- Task instructions -
Extract from the listing each line in which the word "wide" appears.

- Given data -
++++++

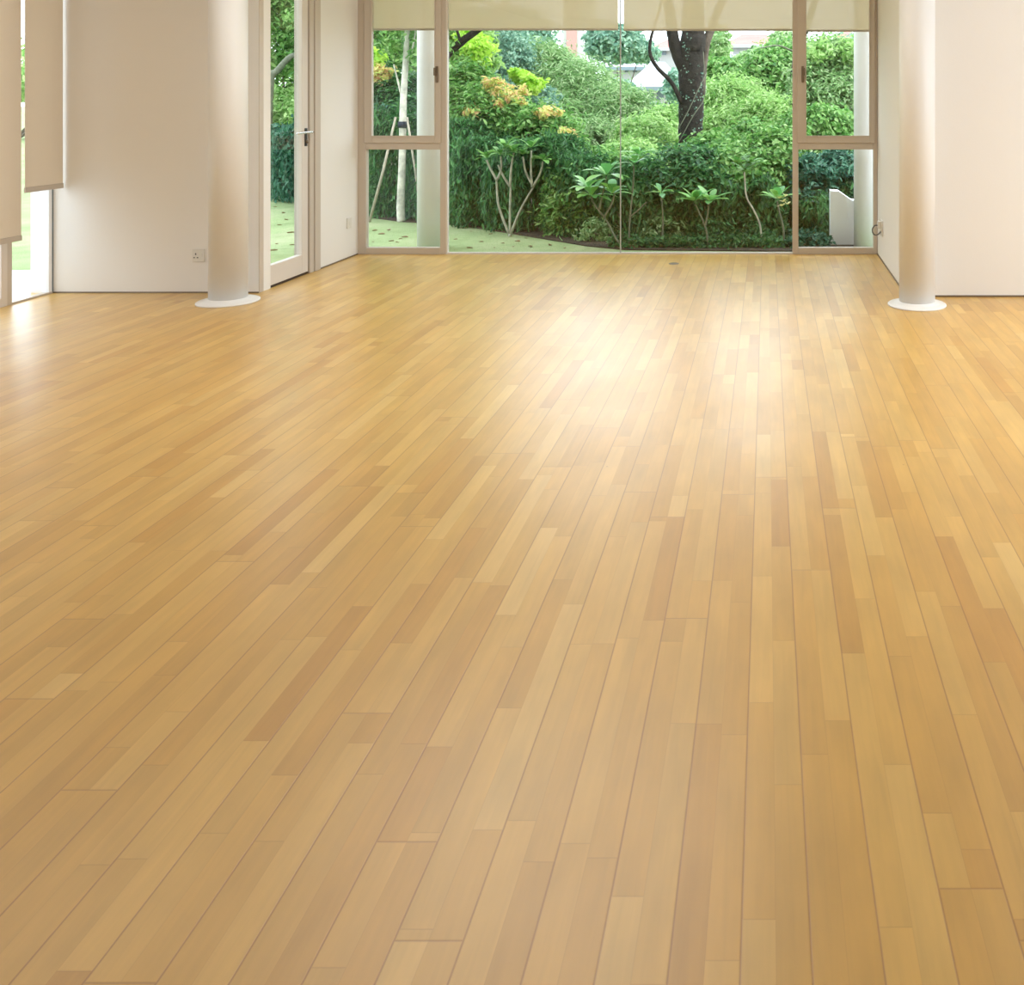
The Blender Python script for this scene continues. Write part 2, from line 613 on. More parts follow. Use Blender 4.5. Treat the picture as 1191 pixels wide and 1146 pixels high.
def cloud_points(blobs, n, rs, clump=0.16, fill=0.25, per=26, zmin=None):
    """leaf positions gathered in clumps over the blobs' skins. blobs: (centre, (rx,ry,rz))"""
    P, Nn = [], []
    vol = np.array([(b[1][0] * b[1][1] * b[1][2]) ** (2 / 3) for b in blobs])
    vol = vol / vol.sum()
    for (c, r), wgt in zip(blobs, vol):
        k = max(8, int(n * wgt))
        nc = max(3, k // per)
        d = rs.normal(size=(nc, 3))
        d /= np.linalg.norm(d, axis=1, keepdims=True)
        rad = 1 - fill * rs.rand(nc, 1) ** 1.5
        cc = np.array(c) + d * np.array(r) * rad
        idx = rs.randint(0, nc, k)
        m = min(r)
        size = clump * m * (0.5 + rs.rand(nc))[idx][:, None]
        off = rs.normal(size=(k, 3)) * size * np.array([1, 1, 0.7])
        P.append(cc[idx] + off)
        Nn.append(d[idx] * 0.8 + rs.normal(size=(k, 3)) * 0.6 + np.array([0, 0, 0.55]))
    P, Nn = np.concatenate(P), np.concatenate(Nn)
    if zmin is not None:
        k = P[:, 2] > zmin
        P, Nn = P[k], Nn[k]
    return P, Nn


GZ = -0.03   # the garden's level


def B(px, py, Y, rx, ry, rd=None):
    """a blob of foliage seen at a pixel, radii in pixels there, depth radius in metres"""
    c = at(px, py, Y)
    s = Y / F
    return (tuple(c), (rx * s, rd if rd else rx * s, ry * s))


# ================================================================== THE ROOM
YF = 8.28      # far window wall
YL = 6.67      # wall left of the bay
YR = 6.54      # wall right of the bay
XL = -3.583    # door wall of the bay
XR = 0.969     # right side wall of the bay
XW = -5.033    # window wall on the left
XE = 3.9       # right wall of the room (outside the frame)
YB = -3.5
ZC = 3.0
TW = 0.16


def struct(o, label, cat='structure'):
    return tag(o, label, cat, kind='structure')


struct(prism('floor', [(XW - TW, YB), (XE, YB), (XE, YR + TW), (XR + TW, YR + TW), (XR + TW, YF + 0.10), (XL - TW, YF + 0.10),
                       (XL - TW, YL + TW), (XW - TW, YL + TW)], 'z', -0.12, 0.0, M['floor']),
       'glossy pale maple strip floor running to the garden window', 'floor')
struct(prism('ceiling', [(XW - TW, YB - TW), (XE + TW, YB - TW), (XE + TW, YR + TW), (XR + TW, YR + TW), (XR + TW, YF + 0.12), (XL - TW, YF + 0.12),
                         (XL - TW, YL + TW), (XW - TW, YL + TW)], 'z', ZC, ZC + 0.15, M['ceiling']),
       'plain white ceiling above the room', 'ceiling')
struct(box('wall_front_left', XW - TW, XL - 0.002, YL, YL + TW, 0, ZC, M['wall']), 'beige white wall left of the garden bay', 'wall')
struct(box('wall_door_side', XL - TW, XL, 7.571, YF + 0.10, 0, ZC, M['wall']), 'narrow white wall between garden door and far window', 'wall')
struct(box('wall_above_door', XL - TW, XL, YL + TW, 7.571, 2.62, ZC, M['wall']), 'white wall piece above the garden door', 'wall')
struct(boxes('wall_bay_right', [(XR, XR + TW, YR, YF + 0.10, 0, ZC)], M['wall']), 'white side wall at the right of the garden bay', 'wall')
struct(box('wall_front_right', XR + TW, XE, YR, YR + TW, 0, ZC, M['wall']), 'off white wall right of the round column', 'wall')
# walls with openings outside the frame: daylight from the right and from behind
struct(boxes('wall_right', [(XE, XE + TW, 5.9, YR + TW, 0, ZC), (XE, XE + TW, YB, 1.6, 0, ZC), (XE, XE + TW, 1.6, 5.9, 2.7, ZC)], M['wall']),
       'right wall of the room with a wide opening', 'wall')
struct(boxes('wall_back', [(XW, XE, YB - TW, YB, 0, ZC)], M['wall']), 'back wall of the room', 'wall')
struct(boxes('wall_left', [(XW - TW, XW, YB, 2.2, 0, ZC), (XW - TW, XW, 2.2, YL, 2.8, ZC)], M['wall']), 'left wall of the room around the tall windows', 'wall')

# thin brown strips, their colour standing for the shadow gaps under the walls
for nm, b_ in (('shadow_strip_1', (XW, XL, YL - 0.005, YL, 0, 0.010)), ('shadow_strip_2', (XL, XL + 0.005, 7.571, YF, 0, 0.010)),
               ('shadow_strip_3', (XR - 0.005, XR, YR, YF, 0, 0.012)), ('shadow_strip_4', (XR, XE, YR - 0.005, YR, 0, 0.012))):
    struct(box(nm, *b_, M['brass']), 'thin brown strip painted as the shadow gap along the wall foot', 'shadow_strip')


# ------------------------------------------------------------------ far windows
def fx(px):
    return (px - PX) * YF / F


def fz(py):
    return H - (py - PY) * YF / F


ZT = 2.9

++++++

- Reply -
The Blender Python script for this scene continues. Write part 2, from line 613 on. More parts follow. Use Blender 4.5. Treat the picture as 1191 pixels wide and 1146 pixels high.
       'right wall of the room with a wide opening', 'wall')